The Archdiocese of Galveston-Houston issued a statement Tuesday in response to an Associated Press investigation of Cardinal Daniel DiNardo, who is leading the U.S. church's response to its sex abuse scandal.

Laura Pontikes accuses DiNardo of not fulfilling the archdiocese's promises to prevent Monsignor Frank Rossi from being a pastor or counseling women after engaging in a sexual relationship with her. Instead, DiNardo allowed Rossi to go to a parish in rural east Texas under another diocese.

The statement from church officials says DiNardo agreed not to reassign Rossi in his archdiocese. It accuses the AP of publishing "unprofessional, biased and one-sided reporting," and says some comments attributed to DiNardo by Pontikes and her husband, George, are "an absolute fabrication."

It also says Pontikes demanded $10 million from the archdiocese. Pontikes acknowledges she made a demand for an unspecified amount of money in an off-the-cuff fit of anger, but says she was clear from the start that she wasn't interested in a financial payoff. The Pontikeses and her lawyer told AP that details of mediation, including any financial negotiations, were confidential.

Before publication, the AP presented a detailed list of questions to the archdiocese and twice requested interviews with DiNardo.
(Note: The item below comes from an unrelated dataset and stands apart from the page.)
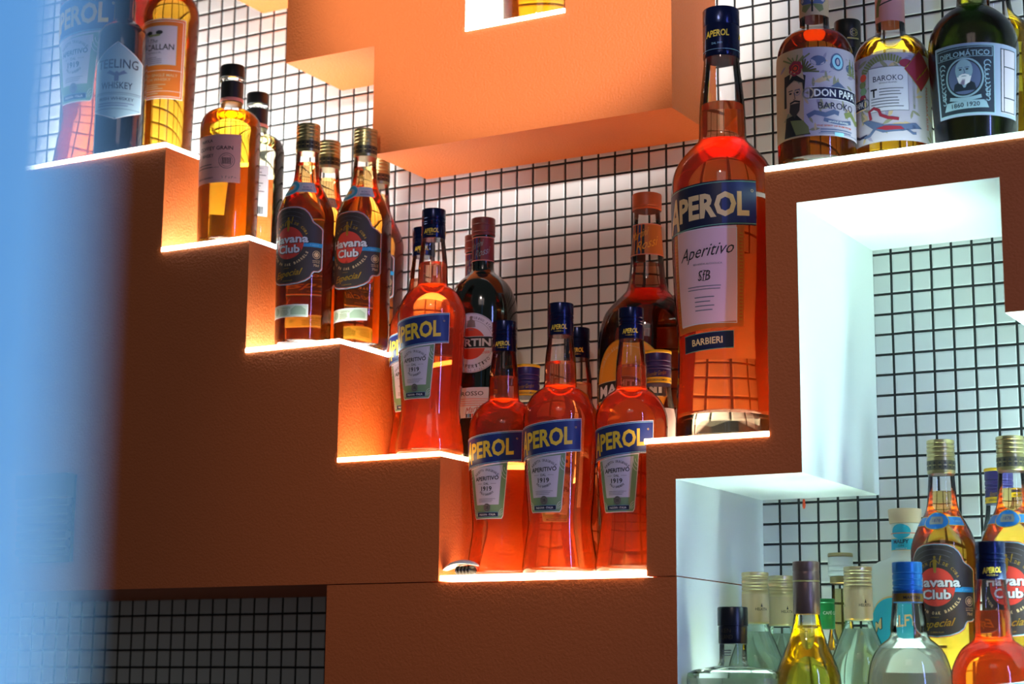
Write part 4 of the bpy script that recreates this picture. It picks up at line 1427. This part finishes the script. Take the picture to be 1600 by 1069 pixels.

Those requests were denied.

This update has been corrected to show that the Archdiocese of Galveston-Houston issued the statement Tuesday, not Wednesday.

5 p.m.

An advocacy group for clergy abuse victims is calling on a top U.S. cardinal to resign or step aside from his role leading the U.S. Catholic Church's response to its sex abuse crisis.

The Survivors Network of those Abused by Priests issued a statement in response to an Associated Press investigation of Cardinal Daniel DiNardo of the Archdiocese of Galveston-Houston.

DiNardo is accused of not fulfilling the archdiocese's promises to parishioner Laura Pontikes after she alleged she had been sexually exploited by her pastor, Monsignor Frank Rossi.

SNAP lauded Pontikes for "speaking out against wrongdoing and in standing up for other survivors." The group accuses DiNardo of having "compounded" the difficulties faced by adults who allege abuse in the church.

The archdiocese says the relationship was consensual and denies wrongdoing on the part of DiNardo.

12:30 p.m.

The cardinal leading the U.S. Catholic Church's response to sex abuse is being accused of mishandling a case in which his deputy allegedly manipulated a woman into a sexual relationship, even as he counseled her husband on their marriage and solicited their donations.

The allegations against Cardinal Daniel DiNardo come just a week before he presides over a meeting of U.S. bishops to adopt new accountability measures.

Laura Pontikes said DiNardo thanked her for coming forward in April 2016 and called her a "victim."

But DiNardo allowed Monsignor Frank Rossi to return to ministry in a different diocese. The archdiocese said the relationship was consensual and Rossi had completed a "renewal" program.

On Tuesday, Rossi's new bishop put him on temporary leave after Associated Press inquired about a police investigation.